You’ll undoubtedly note that I’m now talking about “evil” in general and not just lies, because when you concede for one, you concede for all. Moreover, I’m a bit uneasy with this line of thinking (of occasionally using evil against itself) and I wouldn’t blindly embrace this view for these reasons:

  • First, it begs the question: Where do we draw the line? Do we now have permission to do any despicable thing as long as it’s in service of good? If there’s a line to be drawn, where is it and at what point do we know we’ve crossed it? Because here’s the thing: we humans are masters at justifying ourselves; we’re able to rationalize just about anything that we do—even if we’re wrong and even when we don’t know we are wrong and (not surprisingly) even when we know full well we’re in the wrong but stand to benefit. Are we then really ready to base our ethics on such frailty, limited knowledge and partiality in judgement?
  • Secondly, how do we know that after a ‘successful’ use of said evil we ourselves do not become evil? It is commonly acknowledged that evil calls for more evil and history is full of such examples: blood calls for more blood and lies call for more lies. Are we certain we’ll be able to restrain from evil when it’s calling for more? Can we guarantee that we won’t be affected by it? Will our conscience and innocence and virtue remain unchanged after that? “Can a man scoop fire into his lap without his clothes being burned?” (Proverbs 6:27). Are we certain we’ll casually walk away unscathed? It is my opinion that we underestimate evil’s power when we are confident in our ability to withstand the power of its corruption.
  • Moreover, even if our motives were pure, how sure are we that deception (or evil in general) will bring out the best outcome? Who’s to judge what that best outcome is? Us? What if someone else has a different view of this ‘best outcome’? Whose version should be best then? Isn’t it misguided when we assume there’s no better outcome just because we can’t possibly think of any? Can we even ensure that ‘best outcome’ we envision is what will certainly happen? Also, hasn’t it ever happened in your own life when what seemed like a bad and horrible outcome (to you and everyone around you) turned out to be the best thing to happen to you in hindsight? Why are we then so confident we’re wise enough to know what should happen all the time?
  • “Am I then supposed to not fight against evil?” “Am I supposed to sit on my hands and let all kinds of evil happen to me when I have the power to avoid them?” That’s far from what I’m saying. Evil is never the desired state of things; by all means fight it. The subject at hand is how we fight it.

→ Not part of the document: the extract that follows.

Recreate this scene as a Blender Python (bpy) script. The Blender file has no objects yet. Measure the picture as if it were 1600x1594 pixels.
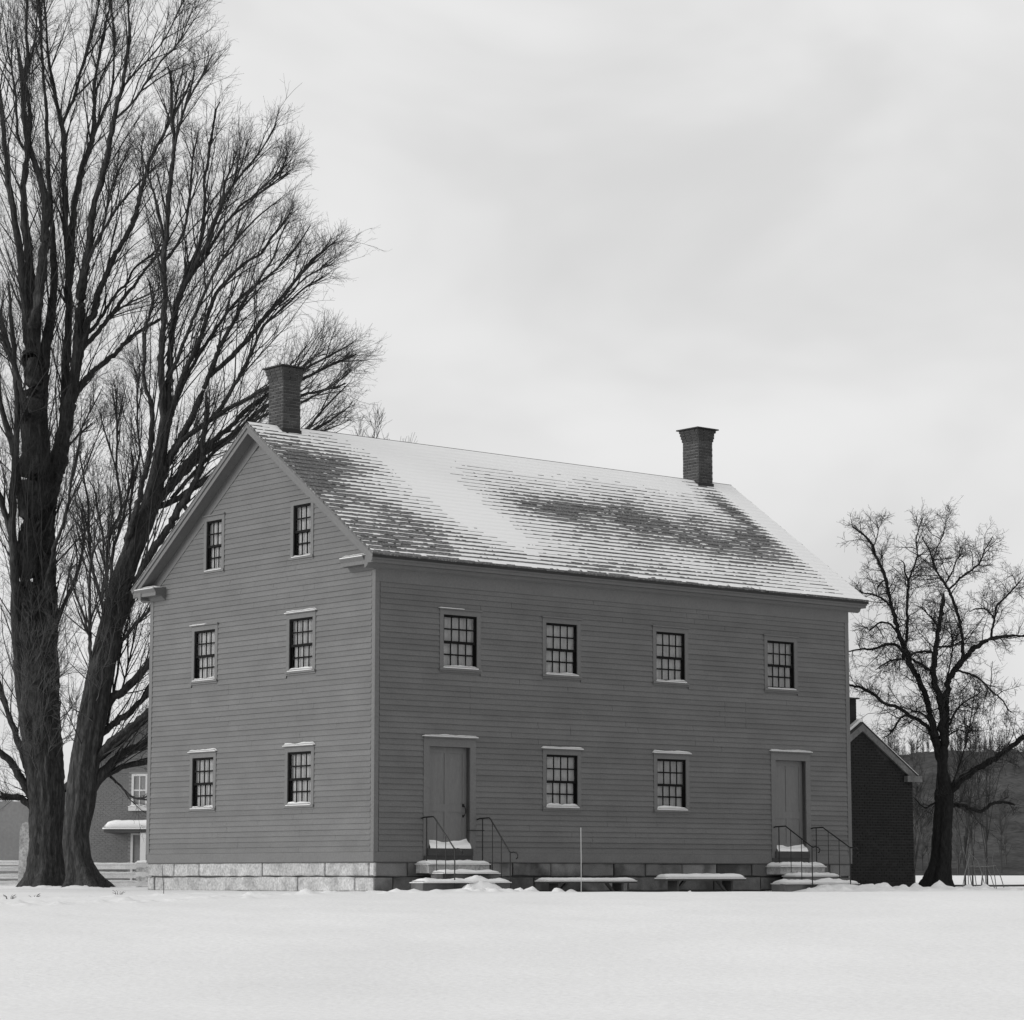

    Truth sometimes can also be like a sharp sword in the hands of a mad man, that is to say that it would be foolish to tell the whole truth to anyone regardless of who they are, whether the time is right or not, whether it is fitting for them or if they’re able to handle it or not. For instance, Jesus (who never lied) preferred at times to say something cryptic to crowds (because it’d easily cause a riot) and explain it later on plainly in secret to his followers. So, the Bible offers a wealth of wisdom about secret keeping and discretion (Prov11:13), prudence, grace and shrewdness in speech(Prov12:23); so in short how truth should be communicated matters just as much: e.g. we should speak the truth lovingly (Eph4:15) and discern very well who we’re telling it to (Mat6:7).

    With that said, I see so much going on with the mere act of lying; regardless of the motive(fear, pride, shame, love, etc.) But one thing is sure, when it comes to the divine command not to lie, there’s more to it than meets the eye—it’s certainly not a narrow-minded restriction as some would think of it. Personally, as I ponder on this issue, and from whichever angle I look at it, I fail to see anything that comes close to the superior wisdom of keeping of God’s command.

    Obviously, there’s much more to consider on this and so many questions unaddressed; but my hope is to at least to offer a helpful and general way to think about this issue. It might be easy for me to write this stuff from the comfort of my chair and in a war-free country, but I might fall short of this standard when trouble comes. I better pray and seek God’s help to not fail.

    “The LORD detests lying lips, but he delights in those who tell the truth.”